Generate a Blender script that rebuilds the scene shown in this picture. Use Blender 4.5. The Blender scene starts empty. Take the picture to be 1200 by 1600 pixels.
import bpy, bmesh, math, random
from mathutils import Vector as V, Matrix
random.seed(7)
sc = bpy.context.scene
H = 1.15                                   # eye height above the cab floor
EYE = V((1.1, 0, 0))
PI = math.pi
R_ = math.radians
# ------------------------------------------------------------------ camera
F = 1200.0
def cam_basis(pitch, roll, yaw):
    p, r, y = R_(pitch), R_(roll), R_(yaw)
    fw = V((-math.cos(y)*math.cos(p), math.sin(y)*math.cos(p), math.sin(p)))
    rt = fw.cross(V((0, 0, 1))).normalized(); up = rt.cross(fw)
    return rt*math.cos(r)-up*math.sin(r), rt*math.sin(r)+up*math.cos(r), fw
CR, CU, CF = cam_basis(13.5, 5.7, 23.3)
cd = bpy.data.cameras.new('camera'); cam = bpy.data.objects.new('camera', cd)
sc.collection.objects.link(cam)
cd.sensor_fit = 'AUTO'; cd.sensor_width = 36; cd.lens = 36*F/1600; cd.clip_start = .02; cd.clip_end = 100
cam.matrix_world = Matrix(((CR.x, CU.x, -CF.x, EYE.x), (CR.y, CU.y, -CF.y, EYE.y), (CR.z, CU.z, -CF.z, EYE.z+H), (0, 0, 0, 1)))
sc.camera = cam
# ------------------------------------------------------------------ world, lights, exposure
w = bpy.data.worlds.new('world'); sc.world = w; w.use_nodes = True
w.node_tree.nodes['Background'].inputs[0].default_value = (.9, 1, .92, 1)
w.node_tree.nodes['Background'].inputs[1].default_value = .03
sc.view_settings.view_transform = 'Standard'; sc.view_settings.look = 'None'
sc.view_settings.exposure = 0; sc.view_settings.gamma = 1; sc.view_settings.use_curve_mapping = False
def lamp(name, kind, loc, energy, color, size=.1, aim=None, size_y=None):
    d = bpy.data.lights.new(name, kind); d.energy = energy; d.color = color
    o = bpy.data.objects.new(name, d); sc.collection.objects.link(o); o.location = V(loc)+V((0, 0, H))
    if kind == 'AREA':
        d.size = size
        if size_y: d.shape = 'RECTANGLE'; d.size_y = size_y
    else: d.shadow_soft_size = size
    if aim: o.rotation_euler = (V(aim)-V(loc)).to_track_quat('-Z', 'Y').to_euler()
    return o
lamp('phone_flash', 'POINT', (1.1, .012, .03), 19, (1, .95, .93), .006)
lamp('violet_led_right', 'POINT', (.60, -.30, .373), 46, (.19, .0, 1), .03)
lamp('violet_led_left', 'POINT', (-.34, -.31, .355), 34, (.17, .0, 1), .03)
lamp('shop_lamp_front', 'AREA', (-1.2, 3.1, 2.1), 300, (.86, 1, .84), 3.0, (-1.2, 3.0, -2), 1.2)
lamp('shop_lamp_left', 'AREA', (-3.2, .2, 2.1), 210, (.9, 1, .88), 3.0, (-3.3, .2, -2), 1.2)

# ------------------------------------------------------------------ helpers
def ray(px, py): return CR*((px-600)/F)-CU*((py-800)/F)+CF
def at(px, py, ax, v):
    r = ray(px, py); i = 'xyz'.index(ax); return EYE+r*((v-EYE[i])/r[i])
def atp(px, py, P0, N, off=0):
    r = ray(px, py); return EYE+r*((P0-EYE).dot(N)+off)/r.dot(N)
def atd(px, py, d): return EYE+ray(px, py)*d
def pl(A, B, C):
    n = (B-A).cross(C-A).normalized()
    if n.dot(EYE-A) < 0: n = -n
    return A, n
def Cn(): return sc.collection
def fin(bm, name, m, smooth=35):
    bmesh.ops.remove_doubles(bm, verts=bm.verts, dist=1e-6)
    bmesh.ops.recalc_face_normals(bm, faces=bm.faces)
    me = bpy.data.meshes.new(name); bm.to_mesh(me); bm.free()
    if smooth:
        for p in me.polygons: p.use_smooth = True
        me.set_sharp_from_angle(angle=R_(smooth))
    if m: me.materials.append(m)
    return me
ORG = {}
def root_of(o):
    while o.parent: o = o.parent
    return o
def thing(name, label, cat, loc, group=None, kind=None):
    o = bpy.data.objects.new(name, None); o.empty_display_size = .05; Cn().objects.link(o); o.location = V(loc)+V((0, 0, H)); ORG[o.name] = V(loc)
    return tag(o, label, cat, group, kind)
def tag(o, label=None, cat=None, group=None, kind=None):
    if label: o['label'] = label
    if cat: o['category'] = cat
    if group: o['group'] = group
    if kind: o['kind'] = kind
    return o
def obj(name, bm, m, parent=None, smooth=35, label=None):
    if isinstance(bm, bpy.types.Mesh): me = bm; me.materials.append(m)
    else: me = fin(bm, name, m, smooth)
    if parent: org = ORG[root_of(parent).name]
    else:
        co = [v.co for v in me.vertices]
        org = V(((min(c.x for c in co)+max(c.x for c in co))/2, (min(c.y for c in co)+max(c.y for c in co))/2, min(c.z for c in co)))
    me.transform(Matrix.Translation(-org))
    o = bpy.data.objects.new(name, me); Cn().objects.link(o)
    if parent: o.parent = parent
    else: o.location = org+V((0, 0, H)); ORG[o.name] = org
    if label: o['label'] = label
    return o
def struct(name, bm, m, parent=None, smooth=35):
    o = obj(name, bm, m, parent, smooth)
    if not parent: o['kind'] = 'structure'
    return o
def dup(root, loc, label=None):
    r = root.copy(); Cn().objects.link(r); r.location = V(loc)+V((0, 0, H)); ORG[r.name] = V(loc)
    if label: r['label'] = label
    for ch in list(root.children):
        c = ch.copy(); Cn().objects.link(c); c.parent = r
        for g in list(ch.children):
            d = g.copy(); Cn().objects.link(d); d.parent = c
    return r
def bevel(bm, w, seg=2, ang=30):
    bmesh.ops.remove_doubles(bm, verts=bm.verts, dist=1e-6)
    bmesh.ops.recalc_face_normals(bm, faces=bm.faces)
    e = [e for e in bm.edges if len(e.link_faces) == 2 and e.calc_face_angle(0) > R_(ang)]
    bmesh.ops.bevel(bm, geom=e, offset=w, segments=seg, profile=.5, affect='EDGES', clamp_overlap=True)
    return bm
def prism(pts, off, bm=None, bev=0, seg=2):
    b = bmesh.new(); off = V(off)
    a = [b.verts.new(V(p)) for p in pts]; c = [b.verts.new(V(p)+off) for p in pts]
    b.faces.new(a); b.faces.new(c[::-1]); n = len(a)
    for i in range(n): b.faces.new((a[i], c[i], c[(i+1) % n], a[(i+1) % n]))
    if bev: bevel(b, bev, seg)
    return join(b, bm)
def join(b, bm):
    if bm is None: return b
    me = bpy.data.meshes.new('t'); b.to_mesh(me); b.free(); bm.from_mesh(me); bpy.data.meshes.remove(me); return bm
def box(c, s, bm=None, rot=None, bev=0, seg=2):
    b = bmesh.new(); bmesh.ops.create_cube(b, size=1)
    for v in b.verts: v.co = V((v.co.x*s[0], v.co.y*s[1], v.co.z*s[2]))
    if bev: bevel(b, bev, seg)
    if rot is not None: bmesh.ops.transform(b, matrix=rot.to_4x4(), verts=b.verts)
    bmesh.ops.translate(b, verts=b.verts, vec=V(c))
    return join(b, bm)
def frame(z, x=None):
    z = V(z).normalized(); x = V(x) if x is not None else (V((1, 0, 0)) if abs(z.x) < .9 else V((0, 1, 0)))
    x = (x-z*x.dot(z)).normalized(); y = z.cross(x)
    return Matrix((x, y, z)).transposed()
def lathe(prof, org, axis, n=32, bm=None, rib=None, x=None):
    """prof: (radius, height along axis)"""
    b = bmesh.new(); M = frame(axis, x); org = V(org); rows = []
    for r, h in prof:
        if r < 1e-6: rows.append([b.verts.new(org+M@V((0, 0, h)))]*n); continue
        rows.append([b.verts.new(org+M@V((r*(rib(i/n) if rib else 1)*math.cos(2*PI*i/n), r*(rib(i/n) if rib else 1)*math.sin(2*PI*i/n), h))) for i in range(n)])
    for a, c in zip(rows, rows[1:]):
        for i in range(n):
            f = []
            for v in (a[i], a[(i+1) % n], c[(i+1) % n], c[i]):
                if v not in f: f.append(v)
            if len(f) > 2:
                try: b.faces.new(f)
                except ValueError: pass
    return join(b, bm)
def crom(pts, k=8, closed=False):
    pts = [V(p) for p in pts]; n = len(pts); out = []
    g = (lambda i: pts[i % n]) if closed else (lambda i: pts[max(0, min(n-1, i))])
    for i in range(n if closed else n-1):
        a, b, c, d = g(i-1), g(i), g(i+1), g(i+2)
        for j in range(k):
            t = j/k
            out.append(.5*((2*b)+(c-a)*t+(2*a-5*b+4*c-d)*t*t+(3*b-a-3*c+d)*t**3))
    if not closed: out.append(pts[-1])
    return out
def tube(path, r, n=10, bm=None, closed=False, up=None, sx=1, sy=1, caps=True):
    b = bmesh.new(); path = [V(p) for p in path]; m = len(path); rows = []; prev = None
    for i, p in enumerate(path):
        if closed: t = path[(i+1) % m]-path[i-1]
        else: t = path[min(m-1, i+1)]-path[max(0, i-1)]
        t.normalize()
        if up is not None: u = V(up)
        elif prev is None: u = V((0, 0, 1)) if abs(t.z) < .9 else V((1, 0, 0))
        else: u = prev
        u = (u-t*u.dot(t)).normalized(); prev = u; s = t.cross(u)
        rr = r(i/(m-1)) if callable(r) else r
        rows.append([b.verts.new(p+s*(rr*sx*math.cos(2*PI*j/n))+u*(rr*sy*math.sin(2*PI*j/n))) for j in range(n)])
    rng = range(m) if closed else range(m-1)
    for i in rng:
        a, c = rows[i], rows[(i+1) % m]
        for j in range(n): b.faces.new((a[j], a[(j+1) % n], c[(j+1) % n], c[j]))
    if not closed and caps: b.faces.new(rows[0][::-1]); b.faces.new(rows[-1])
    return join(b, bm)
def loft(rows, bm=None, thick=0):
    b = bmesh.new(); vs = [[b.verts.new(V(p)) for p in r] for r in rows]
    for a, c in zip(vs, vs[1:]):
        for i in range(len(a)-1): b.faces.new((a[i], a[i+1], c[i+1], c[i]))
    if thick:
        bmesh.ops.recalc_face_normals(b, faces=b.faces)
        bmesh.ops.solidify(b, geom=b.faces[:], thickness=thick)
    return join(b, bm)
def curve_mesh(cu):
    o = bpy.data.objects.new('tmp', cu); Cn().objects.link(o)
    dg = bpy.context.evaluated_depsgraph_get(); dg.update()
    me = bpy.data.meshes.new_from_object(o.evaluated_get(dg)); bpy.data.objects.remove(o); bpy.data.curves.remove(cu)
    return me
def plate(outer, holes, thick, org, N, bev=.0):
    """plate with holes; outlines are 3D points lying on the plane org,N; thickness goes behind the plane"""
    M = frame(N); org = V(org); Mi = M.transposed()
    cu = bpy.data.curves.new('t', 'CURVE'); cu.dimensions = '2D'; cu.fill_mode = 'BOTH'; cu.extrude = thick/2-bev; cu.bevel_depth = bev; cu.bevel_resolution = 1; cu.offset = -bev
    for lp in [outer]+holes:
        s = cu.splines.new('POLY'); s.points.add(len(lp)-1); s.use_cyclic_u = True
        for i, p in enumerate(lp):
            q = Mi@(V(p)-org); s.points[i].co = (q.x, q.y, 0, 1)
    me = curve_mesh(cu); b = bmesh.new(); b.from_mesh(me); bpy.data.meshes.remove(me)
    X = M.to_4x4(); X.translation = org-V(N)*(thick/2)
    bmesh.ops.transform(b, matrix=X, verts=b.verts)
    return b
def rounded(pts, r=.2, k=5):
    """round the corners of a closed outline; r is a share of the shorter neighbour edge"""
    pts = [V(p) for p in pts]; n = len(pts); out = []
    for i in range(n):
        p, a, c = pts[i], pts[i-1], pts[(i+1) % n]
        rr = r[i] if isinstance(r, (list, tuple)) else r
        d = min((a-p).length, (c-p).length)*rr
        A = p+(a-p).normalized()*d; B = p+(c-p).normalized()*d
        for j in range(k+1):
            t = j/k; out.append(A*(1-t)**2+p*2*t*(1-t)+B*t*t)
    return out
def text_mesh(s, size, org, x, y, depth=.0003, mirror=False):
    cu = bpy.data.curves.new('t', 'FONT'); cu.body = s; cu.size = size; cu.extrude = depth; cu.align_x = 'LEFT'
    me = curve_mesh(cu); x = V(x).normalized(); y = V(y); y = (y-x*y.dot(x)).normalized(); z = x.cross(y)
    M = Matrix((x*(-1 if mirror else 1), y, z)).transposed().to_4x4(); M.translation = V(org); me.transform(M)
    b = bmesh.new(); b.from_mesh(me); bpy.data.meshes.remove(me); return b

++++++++

__Objective__:
From the listing above, copy every line that includes the word "scene".

__Task answer__:
Generate a Blender script that rebuilds the scene shown in this picture. Use Blender 4.5. The Blender scene starts empty. Take the picture to be 1200 by 1600 pixels.
sc = bpy.context.scene